Written exercise ▸
Repeat exactly and only the lines from the line containing "Reconstruct this image" through the line containing "R = math.radians", both included.

Data for the task ▸
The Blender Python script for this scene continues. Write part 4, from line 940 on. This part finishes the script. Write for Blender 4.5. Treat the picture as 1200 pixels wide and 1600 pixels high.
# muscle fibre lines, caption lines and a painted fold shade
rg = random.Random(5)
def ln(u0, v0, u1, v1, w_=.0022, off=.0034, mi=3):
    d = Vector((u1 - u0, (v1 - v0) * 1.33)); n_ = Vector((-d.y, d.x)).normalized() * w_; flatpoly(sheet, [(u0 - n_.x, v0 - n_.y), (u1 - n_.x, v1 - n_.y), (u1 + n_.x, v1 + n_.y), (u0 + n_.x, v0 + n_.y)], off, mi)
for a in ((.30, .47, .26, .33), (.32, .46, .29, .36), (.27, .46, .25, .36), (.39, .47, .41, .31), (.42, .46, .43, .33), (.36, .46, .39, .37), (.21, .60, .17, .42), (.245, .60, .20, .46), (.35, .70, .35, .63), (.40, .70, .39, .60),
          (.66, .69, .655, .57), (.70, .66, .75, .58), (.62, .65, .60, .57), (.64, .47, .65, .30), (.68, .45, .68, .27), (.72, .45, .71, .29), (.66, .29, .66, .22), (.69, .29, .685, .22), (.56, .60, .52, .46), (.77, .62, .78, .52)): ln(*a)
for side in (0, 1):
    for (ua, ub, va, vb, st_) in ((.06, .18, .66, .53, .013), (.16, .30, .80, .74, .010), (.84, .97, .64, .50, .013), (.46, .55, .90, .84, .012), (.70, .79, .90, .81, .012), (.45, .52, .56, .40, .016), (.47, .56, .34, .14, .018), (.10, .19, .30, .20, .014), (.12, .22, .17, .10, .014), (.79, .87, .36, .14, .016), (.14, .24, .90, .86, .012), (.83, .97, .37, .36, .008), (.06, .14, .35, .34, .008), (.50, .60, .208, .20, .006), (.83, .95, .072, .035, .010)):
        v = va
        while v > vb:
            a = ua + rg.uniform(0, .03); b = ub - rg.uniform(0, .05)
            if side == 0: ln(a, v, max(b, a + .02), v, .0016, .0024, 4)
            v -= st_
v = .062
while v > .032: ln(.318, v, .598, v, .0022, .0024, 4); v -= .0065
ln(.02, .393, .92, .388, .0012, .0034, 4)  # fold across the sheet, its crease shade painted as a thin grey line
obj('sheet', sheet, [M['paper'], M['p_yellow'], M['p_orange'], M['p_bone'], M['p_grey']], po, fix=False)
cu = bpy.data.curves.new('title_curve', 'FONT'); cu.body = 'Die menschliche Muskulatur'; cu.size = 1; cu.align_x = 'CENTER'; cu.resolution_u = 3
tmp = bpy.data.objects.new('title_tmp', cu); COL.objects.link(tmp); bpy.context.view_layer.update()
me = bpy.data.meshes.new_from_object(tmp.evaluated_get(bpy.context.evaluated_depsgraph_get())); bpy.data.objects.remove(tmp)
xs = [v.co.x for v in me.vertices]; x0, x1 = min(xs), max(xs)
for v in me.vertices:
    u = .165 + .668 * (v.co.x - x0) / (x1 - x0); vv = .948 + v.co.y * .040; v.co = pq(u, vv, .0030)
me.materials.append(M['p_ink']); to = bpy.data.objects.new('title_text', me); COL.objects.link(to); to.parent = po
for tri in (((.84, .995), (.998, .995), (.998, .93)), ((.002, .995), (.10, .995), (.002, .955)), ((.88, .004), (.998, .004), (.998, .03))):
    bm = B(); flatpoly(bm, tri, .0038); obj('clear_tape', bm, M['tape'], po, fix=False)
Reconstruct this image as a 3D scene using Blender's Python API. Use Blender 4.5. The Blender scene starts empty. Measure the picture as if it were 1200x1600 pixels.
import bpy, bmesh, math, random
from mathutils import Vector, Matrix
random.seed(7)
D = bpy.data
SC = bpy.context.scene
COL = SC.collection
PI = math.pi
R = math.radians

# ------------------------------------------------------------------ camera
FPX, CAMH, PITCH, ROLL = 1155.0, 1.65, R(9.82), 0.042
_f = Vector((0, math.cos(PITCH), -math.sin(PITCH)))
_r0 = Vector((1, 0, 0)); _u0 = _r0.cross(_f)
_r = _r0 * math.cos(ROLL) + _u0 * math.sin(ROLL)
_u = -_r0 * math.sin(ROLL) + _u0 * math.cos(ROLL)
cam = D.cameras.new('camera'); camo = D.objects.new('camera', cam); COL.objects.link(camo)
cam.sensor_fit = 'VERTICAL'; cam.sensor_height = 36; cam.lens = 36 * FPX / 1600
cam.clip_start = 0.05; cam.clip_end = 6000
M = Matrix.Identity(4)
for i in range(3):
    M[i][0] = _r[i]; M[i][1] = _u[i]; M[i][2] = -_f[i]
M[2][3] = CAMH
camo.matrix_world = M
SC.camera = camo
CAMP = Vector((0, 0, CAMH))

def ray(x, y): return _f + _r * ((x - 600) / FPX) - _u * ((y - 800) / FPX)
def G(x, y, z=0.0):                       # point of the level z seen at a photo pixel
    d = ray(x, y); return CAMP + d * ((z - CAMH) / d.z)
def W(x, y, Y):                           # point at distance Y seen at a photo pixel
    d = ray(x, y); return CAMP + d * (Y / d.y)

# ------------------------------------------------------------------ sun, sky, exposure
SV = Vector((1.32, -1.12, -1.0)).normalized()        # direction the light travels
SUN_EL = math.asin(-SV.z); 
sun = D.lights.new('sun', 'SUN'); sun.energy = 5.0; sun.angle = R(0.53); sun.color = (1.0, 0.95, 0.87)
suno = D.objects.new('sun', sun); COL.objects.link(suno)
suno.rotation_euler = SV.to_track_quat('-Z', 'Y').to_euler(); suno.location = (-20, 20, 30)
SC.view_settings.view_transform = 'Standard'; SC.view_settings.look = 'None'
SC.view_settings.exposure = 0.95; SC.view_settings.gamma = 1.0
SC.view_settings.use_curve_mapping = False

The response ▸
Reconstruct this image as a 3D scene using Blender's Python API. Use Blender 4.5. The Blender scene starts empty. Measure the picture as if it were 1200x1600 pixels.
import bpy, bmesh, math, random
from mathutils import Vector, Matrix
random.seed(7)
D = bpy.data
SC = bpy.context.scene
COL = SC.collection
PI = math.pi
R = math.radians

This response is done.